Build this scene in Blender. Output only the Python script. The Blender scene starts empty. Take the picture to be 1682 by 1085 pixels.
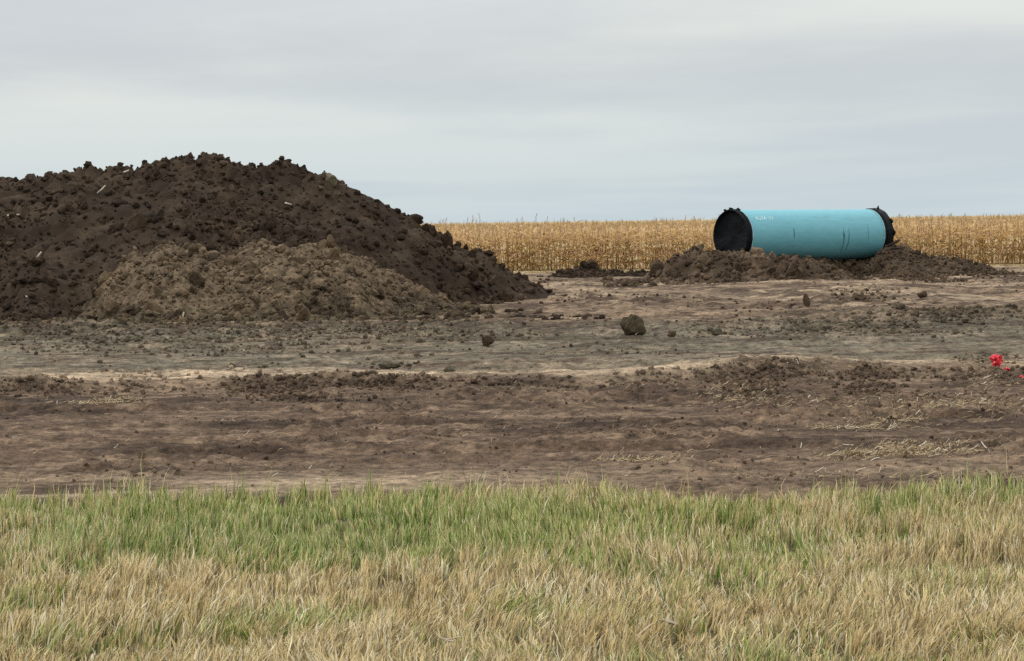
import bpy, bmesh, math, random
import numpy as np
from mathutils import Vector, Matrix

random.seed(7)
RNG = np.random.default_rng(7)
scene = bpy.context.scene
C = scene.collection
R = math.radians

# ------------------------------------------------------------------ camera
F_PX, CX, CY, HOR = 4500.0, 841.0, 542.5, 364.0
CAM_H = 2.4
pitch = math.atan((CY - HOR) / F_PX)
roll = R(0.83)
fwd = Vector((0, math.cos(pitch), -math.sin(pitch)))
up0 = Vector((0, math.sin(pitch), math.cos(pitch)))
rt0 = Vector((1, 0, 0))
cup = up0 * math.cos(roll) + rt0 * math.sin(roll)
crt = rt0 * math.cos(roll) - up0 * math.sin(roll)
CAM = Vector((0, 0, CAM_H))
cd = bpy.data.cameras.new("camera")
cd.sensor_width = 36.0
cd.lens = 36.0 * F_PX / 1682.0
cd.clip_start = 0.1
cd.clip_end = 20000
cam = bpy.data.objects.new("camera", cd)
m = Matrix((crt, cup, -fwd)).transposed().to_4x4()
m.translation = CAM
cam.matrix_world = m
C.objects.link(cam)
scene.camera = cam

# ------------------------------------------------------------------ sky
SUN_EL, SUN_AZ = R(46), R(-62)       # azimuth measured from +Y, clockwise
w = bpy.data.worlds.new("World")
scene.world = w
w.use_nodes = True
nt = w.node_tree
nt.nodes.clear()
def N(t, **k):
    n = nt.nodes.new(t)
    for a, b in k.items():
        setattr(n, a, b)
    return n
def L(a, b):
    nt.links.new(a, b)
def math_n(op, a, b=None, clamp=False):
    n = N('ShaderNodeMath', operation=op, use_clamp=clamp)
    for i, v in enumerate((a, b)):
        if v is None:
            continue
        if isinstance(v, (int, float)):
            n.inputs[i].default_value = v
        else:
            L(v, n.inputs[i])
    return n.outputs[0]
out = N('ShaderNodeOutputWorld')
bg = N('ShaderNodeBackground')
bg.inputs['Strength'].default_value = 0.10
sky = N('ShaderNodeTexSky', sky_type='NISHITA', sun_disc=False)
sky.sun_elevation = SUN_EL
sky.sun_rotation = SUN_AZ
tc = N('ShaderNodeTexCoord')
sp = N('ShaderNodeSeparateXYZ')
L(tc.outputs['Generated'], sp.inputs[0])
zz = math_n('ADD', math_n('MAXIMUM', sp.outputs['Z'], 0.0), 0.030)
ux = math_n('DIVIDE', sp.outputs['X'], zz)
uy = math_n('DIVIDE', sp.outputs['Y'], zz)
def cloud(sx, sy, off, detail, rough):
    cb = N('ShaderNodeCombineXYZ')
    L(math_n('MULTIPLY', ux, sx), cb.inputs[0])
    L(math_n('MULTIPLY', uy, sy), cb.inputs[1])
    cb.inputs[2].default_value = off
    nz = N('ShaderNodeTexNoise')
    nz.inputs['Scale'].default_value = 1.0
    nz.inputs['Detail'].default_value = detail
    nz.inputs['Roughness'].default_value = rough
    L(cb.outputs[0], nz.inputs['Vector'])
    return nz.outputs['Fac']
c1 = cloud(0.20, 0.13, 12.3, 3.0, 0.5)
c2 = cloud(0.9, 0.45, 6.6, 5.0, 0.6)
mixf = math_n('ADD', math_n('MULTIPLY', c1, 0.8), math_n('MULTIPLY', c2, 0.2))
rp = N('ShaderNodeValToRGB')
rp.color_ramp.interpolation = 'EASE'
e = rp.color_ramp.elements
e[0].position = 0.38; e[0].color = (4.85, 5.15, 5.42, 1)      # grey-blue cloud base (background strength 0.1)
e[1].position = 0.62; e[1].color = (6.35, 6.55, 6.25, 1)      # thin bright cloud
L(mixf, rp.inputs[0])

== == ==

• _Work instructions_: Repeat only the lines between the start of the data and the line with "scene.camera = cam", including those two lines, and skip the pictures.

• _The output_:
Build this scene in Blender. Output only the Python script. The Blender scene starts empty. Take the picture to be 1682 by 1085 pixels.
import bpy, bmesh, math, random
import numpy as np
from mathutils import Vector, Matrix

random.seed(7)
RNG = np.random.default_rng(7)
scene = bpy.context.scene
C = scene.collection
R = math.radians

# ------------------------------------------------------------------ camera
F_PX, CX, CY, HOR = 4500.0, 841.0, 542.5, 364.0
CAM_H = 2.4
pitch = math.atan((CY - HOR) / F_PX)
roll = R(0.83)
fwd = Vector((0, math.cos(pitch), -math.sin(pitch)))
up0 = Vector((0, math.sin(pitch), math.cos(pitch)))
rt0 = Vector((1, 0, 0))
cup = up0 * math.cos(roll) + rt0 * math.sin(roll)
crt = rt0 * math.cos(roll) - up0 * math.sin(roll)
CAM = Vector((0, 0, CAM_H))
cd = bpy.data.cameras.new("camera")
cd.sensor_width = 36.0
cd.lens = 36.0 * F_PX / 1682.0
cd.clip_start = 0.1
cd.clip_end = 20000
cam = bpy.data.objects.new("camera", cd)
m = Matrix((crt, cup, -fwd)).transposed().to_4x4()
m.translation = CAM
cam.matrix_world = m
C.objects.link(cam)
scene.camera = cam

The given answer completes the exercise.